• May 12, 2024 5:20 pm

Jan Stenerud

From up-and-coming ski jumper to NFL Hall of Fame, Jan Stenerud’s journey is one of the more unique stories in Professional Football’s history. Stenerud is recognized as one of the first “pure” kickers of his era and remained clutch throughout his 19-year career, which spanned over three decades.

Jan Stenerud was born on November 26, 1942, and grew up in Fetsund, Norway. Throughout childhood, he heard stories about America and dreamed of traveling there one day. As an adolescent, Stenerud fell in love with Norway’s past-time sport, ski jumping. As he progressed, Stenerud was on pace to be the country’s finest at the sport by age 19. So much so that he received a letter from the ski jumping coach at Montana State University offering him a full scholarship. When he arrived, he was amazed by the campus lifestyle at Montana State, which was unlike anything he had experienced in Norway.

One of Stenerud’s training regiments as a competitive ski jumper was keeping his legs strong. His primary exercise to achieve that was jogging up and down the bleachers at the football stadium. During his junior year, the kicker on the football team was on the field kicking field goals and invited him to come down and kick the ball.

After a few attempts kicking with the side of his foot, soccer style, Stenerud noticed he sent the ball further downfield. Eventually, word got out to the head football coach that there was a Norwegian skier he should look at. A day before the Bobcats’ last home game, the football team practiced on the field while Stenerud ran the bleachers. Eventually, the coach called out to him and had him practice kickoffs.

After sending multiple kicks 70 yards downfield, Stenerud kicked for the football team during pregame warmups despite not being eligible to play since he was already on the ski team for his junior year. In 1965, he tried out the following spring and made the football team for his senior year. The following season, he was told if he stayed in school for another season, he’d be eligible to be drafted into NFL. Thus, Stenerud remained the kicker for Montana State as a fifth-year senior.

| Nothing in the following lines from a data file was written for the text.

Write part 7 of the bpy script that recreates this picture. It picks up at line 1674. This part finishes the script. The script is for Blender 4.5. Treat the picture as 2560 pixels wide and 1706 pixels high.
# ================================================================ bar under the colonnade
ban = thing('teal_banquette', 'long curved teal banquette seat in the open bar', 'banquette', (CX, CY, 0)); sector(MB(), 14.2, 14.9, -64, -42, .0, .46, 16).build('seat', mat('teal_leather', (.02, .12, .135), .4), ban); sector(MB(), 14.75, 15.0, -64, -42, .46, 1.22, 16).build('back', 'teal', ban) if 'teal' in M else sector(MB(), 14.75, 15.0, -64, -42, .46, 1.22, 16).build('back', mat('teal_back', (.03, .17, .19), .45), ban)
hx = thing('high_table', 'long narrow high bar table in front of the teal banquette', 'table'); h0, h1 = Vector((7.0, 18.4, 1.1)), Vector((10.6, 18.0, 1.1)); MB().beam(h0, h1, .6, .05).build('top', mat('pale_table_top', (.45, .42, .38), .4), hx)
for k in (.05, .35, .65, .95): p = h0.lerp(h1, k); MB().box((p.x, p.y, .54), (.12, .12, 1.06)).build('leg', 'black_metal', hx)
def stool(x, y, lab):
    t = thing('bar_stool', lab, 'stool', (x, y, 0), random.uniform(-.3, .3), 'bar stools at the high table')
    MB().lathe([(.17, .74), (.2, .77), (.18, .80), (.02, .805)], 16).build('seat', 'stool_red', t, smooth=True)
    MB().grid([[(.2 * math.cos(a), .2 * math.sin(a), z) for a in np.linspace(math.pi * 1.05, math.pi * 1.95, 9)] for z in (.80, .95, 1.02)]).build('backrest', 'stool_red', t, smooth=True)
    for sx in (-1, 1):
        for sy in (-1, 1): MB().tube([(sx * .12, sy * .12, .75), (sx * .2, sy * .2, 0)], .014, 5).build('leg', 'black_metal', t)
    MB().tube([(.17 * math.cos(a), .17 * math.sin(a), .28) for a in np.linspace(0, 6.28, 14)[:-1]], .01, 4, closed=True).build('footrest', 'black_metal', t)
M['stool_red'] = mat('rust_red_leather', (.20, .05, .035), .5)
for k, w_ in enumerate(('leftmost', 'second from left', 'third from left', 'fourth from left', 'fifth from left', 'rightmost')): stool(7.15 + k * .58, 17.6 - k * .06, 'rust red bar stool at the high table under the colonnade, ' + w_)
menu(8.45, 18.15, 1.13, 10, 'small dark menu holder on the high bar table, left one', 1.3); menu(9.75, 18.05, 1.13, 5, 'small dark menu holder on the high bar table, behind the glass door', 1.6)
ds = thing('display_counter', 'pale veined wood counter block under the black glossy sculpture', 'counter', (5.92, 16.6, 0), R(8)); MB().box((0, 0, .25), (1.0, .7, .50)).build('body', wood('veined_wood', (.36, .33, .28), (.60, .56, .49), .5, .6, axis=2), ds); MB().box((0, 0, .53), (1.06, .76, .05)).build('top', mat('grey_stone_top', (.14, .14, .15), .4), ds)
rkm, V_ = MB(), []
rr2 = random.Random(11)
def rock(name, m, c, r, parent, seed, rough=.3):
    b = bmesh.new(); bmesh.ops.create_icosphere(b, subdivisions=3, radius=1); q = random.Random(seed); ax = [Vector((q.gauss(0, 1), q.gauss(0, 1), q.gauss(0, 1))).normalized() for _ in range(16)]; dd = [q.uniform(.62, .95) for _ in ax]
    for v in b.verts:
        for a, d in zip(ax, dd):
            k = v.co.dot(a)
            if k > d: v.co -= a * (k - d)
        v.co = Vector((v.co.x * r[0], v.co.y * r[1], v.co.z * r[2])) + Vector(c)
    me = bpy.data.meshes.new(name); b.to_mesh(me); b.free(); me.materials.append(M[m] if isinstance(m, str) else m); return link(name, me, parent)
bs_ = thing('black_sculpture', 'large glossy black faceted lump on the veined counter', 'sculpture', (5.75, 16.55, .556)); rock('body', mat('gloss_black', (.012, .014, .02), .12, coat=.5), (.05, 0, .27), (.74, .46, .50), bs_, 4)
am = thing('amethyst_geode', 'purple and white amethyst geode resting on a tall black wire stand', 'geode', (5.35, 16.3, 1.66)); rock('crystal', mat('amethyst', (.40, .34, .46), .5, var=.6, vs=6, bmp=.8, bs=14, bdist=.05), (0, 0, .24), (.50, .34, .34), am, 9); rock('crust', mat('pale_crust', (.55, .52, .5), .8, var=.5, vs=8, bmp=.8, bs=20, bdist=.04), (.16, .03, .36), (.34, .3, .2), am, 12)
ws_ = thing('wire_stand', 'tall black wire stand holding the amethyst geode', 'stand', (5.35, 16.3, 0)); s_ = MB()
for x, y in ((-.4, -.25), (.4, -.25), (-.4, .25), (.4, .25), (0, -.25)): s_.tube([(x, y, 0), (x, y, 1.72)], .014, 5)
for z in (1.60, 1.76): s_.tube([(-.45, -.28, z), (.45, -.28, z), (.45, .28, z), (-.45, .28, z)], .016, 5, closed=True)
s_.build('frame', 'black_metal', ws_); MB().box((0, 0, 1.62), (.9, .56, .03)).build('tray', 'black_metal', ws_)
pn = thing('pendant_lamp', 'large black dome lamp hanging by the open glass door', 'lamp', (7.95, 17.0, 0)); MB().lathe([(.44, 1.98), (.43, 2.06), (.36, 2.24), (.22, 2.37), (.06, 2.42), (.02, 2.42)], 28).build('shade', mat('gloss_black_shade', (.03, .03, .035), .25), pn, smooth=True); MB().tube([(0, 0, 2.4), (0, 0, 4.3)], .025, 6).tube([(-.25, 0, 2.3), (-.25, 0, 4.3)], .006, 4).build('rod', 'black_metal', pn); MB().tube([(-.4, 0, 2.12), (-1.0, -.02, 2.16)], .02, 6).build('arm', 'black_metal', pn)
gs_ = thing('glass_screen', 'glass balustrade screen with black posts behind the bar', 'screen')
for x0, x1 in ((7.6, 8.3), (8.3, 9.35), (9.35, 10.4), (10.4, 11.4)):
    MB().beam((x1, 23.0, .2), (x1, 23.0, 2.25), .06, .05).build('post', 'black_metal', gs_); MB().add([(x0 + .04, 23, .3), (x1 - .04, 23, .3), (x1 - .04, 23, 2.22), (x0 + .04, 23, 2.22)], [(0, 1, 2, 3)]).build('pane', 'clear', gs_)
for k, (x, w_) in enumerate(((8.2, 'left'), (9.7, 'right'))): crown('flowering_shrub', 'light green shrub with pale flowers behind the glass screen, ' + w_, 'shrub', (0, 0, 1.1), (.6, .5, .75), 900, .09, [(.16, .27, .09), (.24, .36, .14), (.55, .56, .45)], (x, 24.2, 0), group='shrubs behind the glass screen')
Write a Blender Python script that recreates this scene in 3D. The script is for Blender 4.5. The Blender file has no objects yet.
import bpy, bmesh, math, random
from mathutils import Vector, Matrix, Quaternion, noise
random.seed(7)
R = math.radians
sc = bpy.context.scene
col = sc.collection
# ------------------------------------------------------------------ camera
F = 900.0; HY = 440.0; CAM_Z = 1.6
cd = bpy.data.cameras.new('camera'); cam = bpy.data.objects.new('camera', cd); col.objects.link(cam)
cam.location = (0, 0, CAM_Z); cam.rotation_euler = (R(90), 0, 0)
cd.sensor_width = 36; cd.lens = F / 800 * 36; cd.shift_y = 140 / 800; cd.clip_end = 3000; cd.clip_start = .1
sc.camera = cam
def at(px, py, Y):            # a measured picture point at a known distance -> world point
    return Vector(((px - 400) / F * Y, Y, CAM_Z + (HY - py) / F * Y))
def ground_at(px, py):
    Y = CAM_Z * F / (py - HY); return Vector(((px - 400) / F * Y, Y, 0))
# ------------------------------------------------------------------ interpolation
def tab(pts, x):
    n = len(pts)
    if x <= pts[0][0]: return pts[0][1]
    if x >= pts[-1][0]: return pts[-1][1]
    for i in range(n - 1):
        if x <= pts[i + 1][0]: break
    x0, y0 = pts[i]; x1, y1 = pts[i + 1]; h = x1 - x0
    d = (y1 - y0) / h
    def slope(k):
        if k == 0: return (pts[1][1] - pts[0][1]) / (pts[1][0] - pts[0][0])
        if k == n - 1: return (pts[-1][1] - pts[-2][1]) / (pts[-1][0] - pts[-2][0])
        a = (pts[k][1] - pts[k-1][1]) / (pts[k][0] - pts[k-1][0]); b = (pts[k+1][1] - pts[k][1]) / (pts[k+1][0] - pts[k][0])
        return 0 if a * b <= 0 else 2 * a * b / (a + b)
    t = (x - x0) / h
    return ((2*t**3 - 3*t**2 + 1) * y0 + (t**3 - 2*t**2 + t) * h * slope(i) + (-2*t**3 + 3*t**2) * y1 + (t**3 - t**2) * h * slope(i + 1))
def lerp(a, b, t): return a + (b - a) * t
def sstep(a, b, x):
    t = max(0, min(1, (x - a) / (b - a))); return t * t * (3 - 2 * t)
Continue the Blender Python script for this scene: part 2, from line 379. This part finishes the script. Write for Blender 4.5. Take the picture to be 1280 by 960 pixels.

During the 1966 college season, Stenerud was picked by Kansas City Chiefs as the 24th player taken in the AFL Redshirt Draft. By 1968, he made the first of two consecutive AFL All-Star games. During the 1969 season, Stenerud made 77.1% of his field goal attempts – the highest percentage during his tenure with the Chiefs. Super Bowl IV, his three field goals were the first nine points in the franchise’s 23-7 dismantling of the Minnesota Vikings. The 48-yarder he made during the game remained the longest field goal in a Super Bowl for 24 seasons until 1994, when Steve Christie nailed a 54-yard field goal in Super Bowl XXVIII.

Following the 1970 AFL-NFL merger, Stenerud made two straight Pro Bowls and was a First Team All-Pro the year after Kansas City won the Super Bowl. In 1971, Stenerud faced the most challenging moment of his career on Christmas Day in an AFC division playoff game against the Miami Dolphins. After making a 24-yarder in the first quarter, the four-time pro bowler missed from 29 and 32 yards. As the game became deadlocked at 24 points apiece, Stenerud had a chance to send the Chiefs to the AFC Championship with 35 seconds in regulation, but his 42-yard attempt was blocked. After two overtime periods, Miami triumphed over Kansas City on a 37-yard field goal by Garo Yepremian for a 27-24 win.

Kansas City failed to make the postseason for the remainder of Stenerud’s Chiefs career. In 1975, he was named to his third career Pro Bowl after making 22 of 32 field goal attempts. Stenerud kicked in Kansas City for four more seasons before he was made a free agent in 1980.

At the turn of the decade, Stenerud signed with Green Bay, where he’d spend a four-year stint with the Packers before being traded to the Minnesota Vikings in 1984. His ’84 campaign was the final time he made the Pro Bowl and earned Second-Team All-Pro honors. Stenerud retired from football following the 1985 campaign.

After 19 seasons kicking in the NFL, the once promising ski-jumper is remembered as one of the greatest kickers ever to play the game and one of the first foreign players to enter the league. Jan Stenerud’s recording of 373 career field goals and seven seasons in which he scored at least 100 points are NFL records. He drove 17 fields goal over 50 yards, and his career-high was a 55-yarder that he made against the Denver Broncos in 1970.

Stenerud left football as a Super Bowl champion, a two-time AFL All-Star, a four-time Pro Bowler, and a First-Team All-Pro in 1970. In 1991 he was inducted into the Pro Football Hall of Fame. A year later, he made the Chiefs’ Hall of Honor. He was also named to the NFL’s 75th and 100th Anniversary Teams.